◆ **TASK INPUTS**
↓↓↓
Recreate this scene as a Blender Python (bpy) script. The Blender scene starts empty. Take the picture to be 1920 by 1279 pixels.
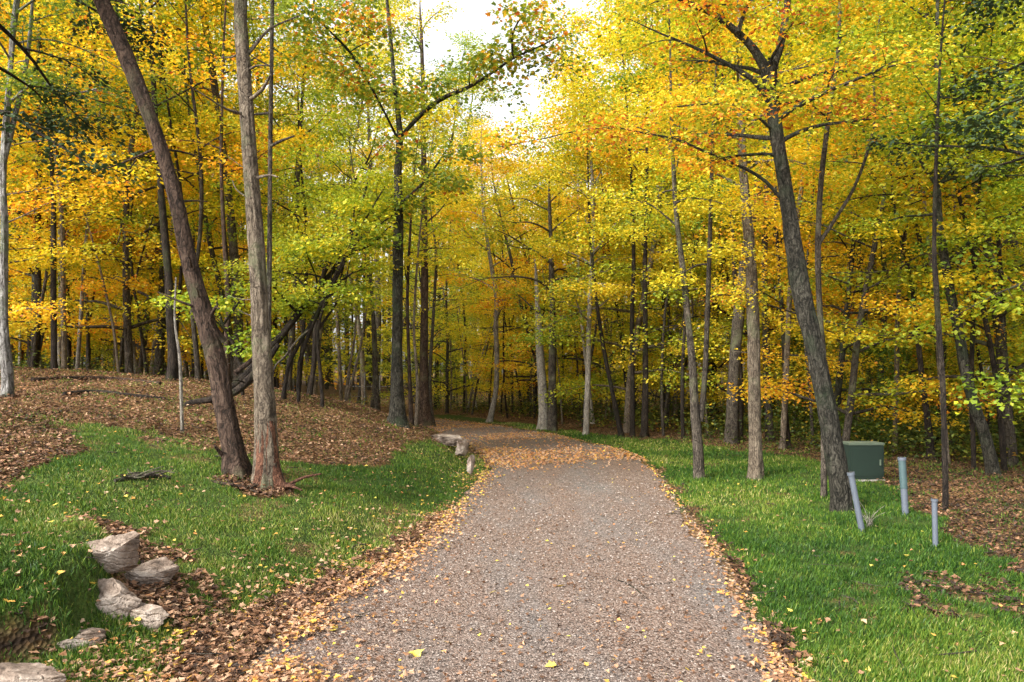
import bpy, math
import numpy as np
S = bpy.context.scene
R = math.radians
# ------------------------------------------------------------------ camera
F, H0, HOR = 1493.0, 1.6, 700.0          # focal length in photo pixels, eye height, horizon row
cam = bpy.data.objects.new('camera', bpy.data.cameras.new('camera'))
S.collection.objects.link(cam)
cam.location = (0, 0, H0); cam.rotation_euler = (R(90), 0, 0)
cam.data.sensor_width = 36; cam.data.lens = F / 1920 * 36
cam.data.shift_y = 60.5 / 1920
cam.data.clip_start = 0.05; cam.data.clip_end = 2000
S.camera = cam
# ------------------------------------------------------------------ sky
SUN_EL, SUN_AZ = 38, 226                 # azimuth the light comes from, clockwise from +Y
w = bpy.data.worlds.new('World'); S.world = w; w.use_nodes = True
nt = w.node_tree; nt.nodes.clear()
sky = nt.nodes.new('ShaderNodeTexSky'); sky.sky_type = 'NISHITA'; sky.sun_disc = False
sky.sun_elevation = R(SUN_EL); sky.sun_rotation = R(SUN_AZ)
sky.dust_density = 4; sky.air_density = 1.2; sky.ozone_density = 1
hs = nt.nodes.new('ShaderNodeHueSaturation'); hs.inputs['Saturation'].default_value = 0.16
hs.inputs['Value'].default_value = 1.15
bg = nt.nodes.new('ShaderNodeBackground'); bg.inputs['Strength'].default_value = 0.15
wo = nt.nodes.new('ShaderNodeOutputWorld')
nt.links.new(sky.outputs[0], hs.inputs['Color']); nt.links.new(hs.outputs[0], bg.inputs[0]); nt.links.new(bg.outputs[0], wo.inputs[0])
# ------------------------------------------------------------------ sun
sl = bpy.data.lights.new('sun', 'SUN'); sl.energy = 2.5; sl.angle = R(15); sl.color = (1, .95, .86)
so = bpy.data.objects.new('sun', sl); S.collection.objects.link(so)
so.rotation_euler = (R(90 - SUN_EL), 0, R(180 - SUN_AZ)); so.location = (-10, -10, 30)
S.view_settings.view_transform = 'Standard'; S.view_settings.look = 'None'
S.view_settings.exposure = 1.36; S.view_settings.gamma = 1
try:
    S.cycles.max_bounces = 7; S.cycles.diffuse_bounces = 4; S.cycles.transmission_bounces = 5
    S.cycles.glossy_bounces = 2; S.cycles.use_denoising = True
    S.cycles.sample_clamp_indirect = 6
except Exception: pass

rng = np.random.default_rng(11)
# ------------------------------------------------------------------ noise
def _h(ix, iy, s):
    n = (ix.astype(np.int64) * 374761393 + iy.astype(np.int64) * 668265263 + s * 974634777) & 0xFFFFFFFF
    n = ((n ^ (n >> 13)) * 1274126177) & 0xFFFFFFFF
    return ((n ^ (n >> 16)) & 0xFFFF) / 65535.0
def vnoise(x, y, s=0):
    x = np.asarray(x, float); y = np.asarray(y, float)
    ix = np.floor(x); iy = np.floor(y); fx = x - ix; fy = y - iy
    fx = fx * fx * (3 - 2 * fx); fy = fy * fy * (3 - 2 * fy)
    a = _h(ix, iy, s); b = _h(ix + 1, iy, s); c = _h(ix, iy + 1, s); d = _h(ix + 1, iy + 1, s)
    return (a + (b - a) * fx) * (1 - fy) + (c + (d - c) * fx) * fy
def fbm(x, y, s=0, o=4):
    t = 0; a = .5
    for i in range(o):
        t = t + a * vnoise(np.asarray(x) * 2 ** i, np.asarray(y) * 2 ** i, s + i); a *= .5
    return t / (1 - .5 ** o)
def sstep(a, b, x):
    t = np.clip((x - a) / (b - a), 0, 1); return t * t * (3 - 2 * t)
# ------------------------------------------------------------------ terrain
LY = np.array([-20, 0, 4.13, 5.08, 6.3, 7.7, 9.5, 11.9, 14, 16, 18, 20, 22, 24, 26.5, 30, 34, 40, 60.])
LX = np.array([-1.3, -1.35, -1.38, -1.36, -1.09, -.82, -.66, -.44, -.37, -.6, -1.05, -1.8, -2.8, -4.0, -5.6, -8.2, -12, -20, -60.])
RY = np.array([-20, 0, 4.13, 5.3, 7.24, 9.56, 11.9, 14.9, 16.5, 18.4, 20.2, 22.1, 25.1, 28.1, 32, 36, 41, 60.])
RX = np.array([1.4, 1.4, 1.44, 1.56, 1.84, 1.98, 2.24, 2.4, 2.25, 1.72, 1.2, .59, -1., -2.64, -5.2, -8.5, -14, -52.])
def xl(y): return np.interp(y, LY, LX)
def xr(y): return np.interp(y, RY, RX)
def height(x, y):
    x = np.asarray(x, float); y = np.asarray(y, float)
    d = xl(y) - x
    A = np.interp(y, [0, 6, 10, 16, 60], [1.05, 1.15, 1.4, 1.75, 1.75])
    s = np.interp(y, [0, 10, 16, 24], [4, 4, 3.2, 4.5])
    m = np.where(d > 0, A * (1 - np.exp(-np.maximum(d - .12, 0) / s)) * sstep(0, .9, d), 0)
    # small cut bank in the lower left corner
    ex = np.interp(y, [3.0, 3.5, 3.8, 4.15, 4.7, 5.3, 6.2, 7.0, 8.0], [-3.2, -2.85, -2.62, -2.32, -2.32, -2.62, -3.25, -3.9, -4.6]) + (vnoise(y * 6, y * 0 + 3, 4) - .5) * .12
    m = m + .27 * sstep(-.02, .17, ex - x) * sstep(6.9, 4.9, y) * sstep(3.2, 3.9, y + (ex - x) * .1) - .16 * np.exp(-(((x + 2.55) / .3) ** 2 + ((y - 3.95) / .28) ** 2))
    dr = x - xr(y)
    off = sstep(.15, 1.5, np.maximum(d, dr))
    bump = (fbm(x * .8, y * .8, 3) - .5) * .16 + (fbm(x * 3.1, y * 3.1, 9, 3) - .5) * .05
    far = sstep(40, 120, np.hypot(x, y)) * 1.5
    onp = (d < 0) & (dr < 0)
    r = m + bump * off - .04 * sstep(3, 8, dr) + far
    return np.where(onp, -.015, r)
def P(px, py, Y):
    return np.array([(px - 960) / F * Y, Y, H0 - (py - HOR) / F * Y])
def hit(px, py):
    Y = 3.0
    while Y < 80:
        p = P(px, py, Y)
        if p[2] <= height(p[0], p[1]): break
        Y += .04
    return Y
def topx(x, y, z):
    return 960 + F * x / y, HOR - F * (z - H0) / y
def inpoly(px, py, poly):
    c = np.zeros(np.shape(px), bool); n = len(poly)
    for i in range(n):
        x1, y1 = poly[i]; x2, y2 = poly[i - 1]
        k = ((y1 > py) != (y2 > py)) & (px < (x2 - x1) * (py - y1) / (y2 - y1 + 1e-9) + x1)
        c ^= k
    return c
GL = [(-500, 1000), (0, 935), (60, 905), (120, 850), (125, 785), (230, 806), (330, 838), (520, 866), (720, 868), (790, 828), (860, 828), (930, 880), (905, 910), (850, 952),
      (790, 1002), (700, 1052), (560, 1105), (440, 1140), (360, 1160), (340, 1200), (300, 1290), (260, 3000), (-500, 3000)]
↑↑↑
↓↓↓
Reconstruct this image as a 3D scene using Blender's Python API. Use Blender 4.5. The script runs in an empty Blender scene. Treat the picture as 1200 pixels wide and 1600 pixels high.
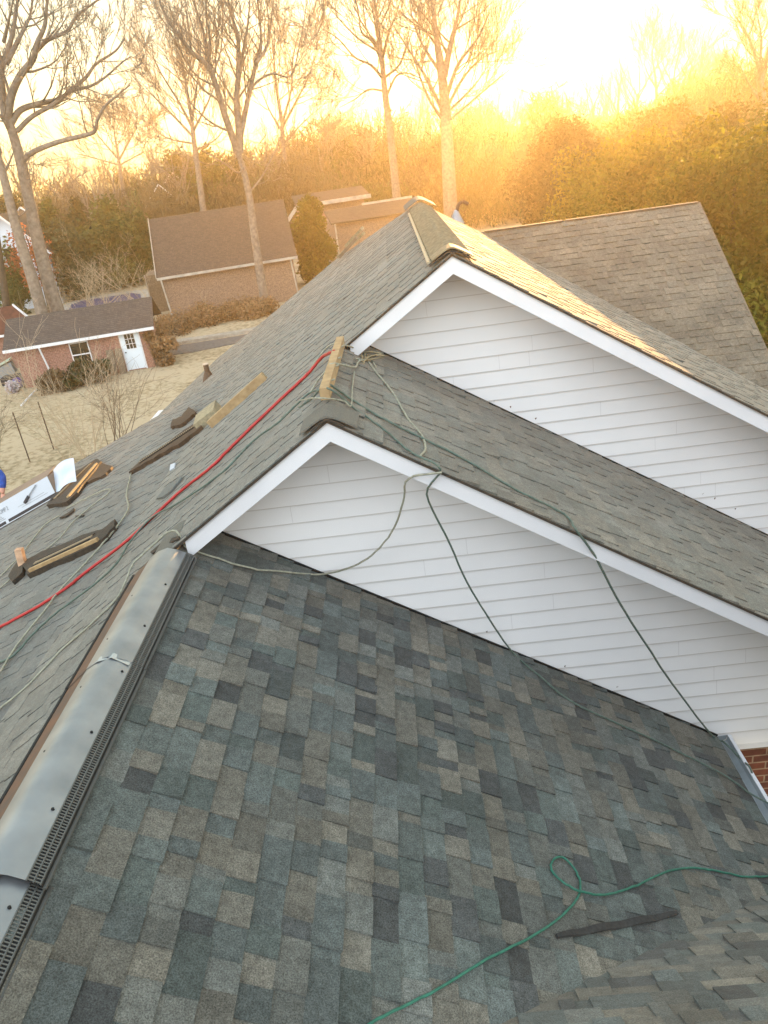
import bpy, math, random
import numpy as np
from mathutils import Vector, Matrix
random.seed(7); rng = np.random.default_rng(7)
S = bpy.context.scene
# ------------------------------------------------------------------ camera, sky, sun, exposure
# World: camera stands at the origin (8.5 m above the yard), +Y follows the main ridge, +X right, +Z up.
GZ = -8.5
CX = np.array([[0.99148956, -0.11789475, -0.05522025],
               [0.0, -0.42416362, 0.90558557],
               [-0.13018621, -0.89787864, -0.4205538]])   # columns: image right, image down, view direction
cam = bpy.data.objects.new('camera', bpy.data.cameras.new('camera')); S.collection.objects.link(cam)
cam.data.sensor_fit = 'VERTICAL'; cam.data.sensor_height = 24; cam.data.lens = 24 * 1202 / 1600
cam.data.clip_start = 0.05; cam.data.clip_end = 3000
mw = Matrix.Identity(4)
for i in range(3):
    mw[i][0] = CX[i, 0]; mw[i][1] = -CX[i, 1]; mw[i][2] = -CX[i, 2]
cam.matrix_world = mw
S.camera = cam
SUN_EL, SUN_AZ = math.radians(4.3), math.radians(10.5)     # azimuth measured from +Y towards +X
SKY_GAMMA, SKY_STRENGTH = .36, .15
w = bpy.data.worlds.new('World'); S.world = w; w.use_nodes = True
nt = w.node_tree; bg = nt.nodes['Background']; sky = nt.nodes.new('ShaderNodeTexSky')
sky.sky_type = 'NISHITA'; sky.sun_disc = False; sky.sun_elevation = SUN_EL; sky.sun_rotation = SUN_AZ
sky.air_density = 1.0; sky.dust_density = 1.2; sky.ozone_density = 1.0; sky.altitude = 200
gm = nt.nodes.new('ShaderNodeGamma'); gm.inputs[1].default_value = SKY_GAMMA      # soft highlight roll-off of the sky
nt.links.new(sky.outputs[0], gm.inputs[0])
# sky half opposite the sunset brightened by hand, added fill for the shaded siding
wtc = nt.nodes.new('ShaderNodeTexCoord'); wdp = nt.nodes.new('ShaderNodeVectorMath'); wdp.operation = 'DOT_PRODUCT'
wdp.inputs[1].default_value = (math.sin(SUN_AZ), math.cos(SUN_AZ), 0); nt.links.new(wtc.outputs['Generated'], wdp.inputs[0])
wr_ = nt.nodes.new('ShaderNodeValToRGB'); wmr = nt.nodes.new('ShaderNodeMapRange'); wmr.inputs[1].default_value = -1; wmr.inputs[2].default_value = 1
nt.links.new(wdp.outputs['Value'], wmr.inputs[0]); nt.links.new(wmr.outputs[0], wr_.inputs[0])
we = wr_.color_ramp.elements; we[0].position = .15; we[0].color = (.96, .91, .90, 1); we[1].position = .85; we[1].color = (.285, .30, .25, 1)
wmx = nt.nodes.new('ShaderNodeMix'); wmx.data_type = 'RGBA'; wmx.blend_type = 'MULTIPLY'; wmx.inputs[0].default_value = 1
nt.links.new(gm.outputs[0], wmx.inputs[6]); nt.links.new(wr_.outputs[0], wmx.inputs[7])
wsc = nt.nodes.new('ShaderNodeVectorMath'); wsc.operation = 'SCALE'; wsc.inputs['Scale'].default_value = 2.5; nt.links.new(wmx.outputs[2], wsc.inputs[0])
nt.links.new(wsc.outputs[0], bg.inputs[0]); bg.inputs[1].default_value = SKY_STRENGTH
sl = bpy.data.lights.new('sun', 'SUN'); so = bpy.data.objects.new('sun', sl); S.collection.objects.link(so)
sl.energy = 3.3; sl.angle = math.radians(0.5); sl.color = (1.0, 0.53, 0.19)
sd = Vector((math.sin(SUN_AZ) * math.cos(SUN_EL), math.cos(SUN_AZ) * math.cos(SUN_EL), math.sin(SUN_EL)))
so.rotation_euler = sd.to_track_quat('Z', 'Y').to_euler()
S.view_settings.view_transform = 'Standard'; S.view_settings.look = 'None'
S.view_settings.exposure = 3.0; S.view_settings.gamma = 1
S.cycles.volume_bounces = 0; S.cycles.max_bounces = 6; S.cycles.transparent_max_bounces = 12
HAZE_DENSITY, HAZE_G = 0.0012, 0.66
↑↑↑
◆ **WORK REQUIRED**
List each line in the listing that contains the string "image".

◆ **WORKED ANSWER**
Reconstruct this image as a 3D scene using Blender's Python API. Use Blender 4.5. The script runs in an empty Blender scene. Treat the picture as 1200 pixels wide and 1600 pixels high.
               [-0.13018621, -0.89787864, -0.4205538]])   # columns: image right, image down, view direction